The problem in this situation is the negative equity. The UPB on the loan is $115k. Even if he matches his own rate on the senior mortgage and contributes all funds from the seller finance he still has $52k in UPB that he is on the hook for.

This is not a good deal to try to do any subject to finance on. There is ZERO chance for the current mortgage to get paid off at $115k. A wrap will work the other way when there is equity but fails when there is negative equity. How would the buyer ever take an unencumbered deed? (they wouldn't)

I would say pursue either a short sale or balance reduction, if you don't ask the answer is no. If you don't want to take the hit on credit look into a property manager and rent the property out until you can get out the house whole.

@Dion DePaoli A 30 yr note at on the current value of 45k at 6% is about 260/month. In 20 yrs the buyers will have paid about 45k in interest. Sorry, it was a typo, it would be about 90k of principal + interest collected. This was just an example, my intent was provide a loss mitigation alternative to walking away should the lender now allow a short sale or a balance reduction.

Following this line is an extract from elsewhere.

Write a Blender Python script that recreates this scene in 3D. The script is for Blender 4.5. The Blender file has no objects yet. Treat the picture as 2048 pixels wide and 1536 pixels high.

As to whether or not someone would buy a property with an encumbered deed, it's the same as with the lender, the answer is NO if you don't ask.

Thank's everyone for your helpful responses. I will try and get in contact with the lender to see what options I have. Is it best to come to the table with some potential solutions to suggest or should I just call them and essentially say "here is my problem, what can you do for me"?

@Bobby B present your solution to them. Make sure you send all of this in writing, do not just rely on your phone call.